Tuesday, October 06, 2009


Return to The Hundred Acre Wood: writing the Winnie-the-Pooh sequel
Would AA Milne approve of his successor? David Benedictus recounts his long journey towards the Hundred Acre Wood.
By David Benedictus writing in The Telegraph last week.

This is a lengthy, interesting piece from which the following is but a small extract:

I visited the Ashdown Forest, aka the Hundred Acre Wood, and one evening in an old pub fancied that Milne was guiding my hand as I wrote the 'exposition’, which must have taken all of half an hour.
Writing the stories was straightforward if I could imagine myself to be Milne, rather than trying to write as he did. I was more exercised in my attempts to please my editors at Egmont, the trustees and the foreign publishers who were starting to get aboard.
I liked Milne’s ingenious constructions and 10-bob words. But I was not so happy when my 'convolvulus’ became Egmont’s 'bindweed’, nor when my purple passages about the Sussex countryside were rendered more mauve than purple. Rabbit’s piratical exploits became his attempts to conduct a census of the animals.
I wrote a cricketing story to which publishers in non-cricketing countries objected; they preferred football. But, I argued, Milne did not. How about golf, which Milne enjoyed almost as much as cricket? No, said the American publishers, golf is not child-friendly. I reverted to cricket but with a lengthy explanation added as to how the game is played.
I do not yet know whether the Pooh people – and there are many millions of them out there – will approve of what I have written. The internet is awash with those who accuse me of the worst kinds of heresy. But my intention was always to write the sort of stories which Milne might have written if he had had any juice left in him.
The greatest compliment I can hope for is for somebody to say: It’s almost as if the great man had been at work again.
It wasn’t just that Milne may have run out of stories to be set in the Hundred Acre Wood. He was to grow weary of so many things, but remained endlessly enchanted by a boy and a bear in a wood. It was not enough for him to delight the world; like writers everywhere he also wanted to change it.

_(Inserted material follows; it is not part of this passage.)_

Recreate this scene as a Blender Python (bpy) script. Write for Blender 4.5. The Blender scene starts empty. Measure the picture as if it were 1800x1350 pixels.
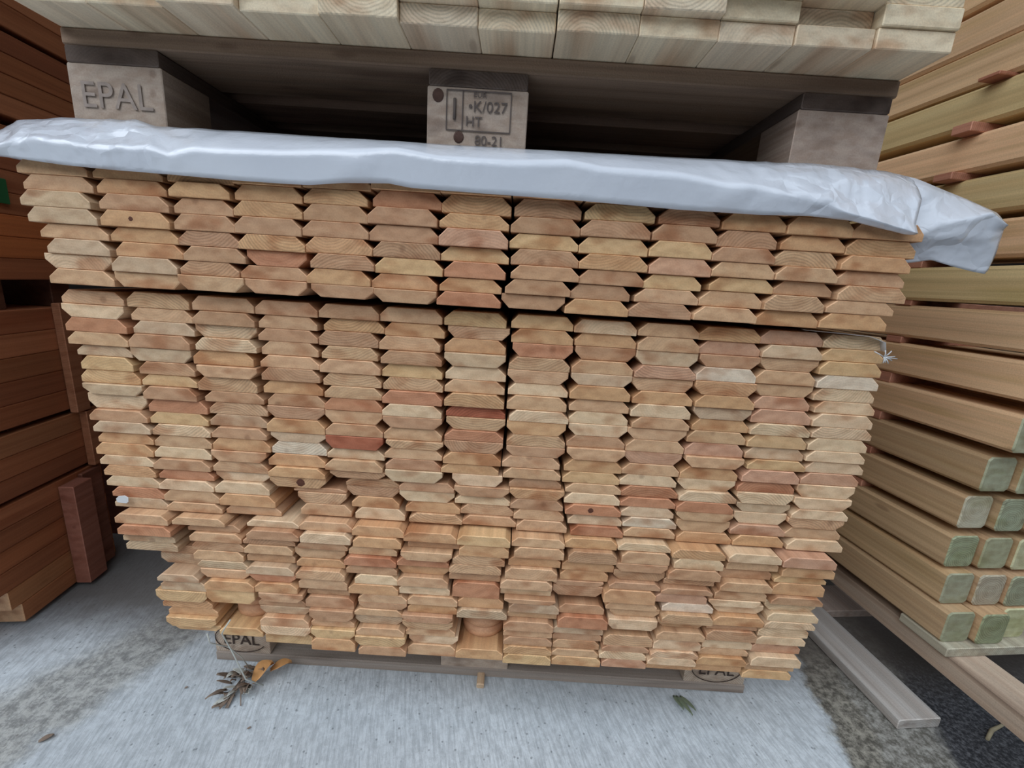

To read his full article link here.

Read an extract from Return to The Hundred Acre Wood

Footnote:
The Bookman is now the proud owner of a copy of Return to the Hundred Acre Wood and having read several chapters this afternoon, including the one the author refers to above about cricket, I reckon he has caught the voice of Milne rather well. It is going to be interesting though to see what reaction is forthcoming from Pooh afficianados.
The book is a handsome hardcover edition printed on high quality paper, superb end papers and prolifically illustrated throughout. I believe Milne would be happy with the result.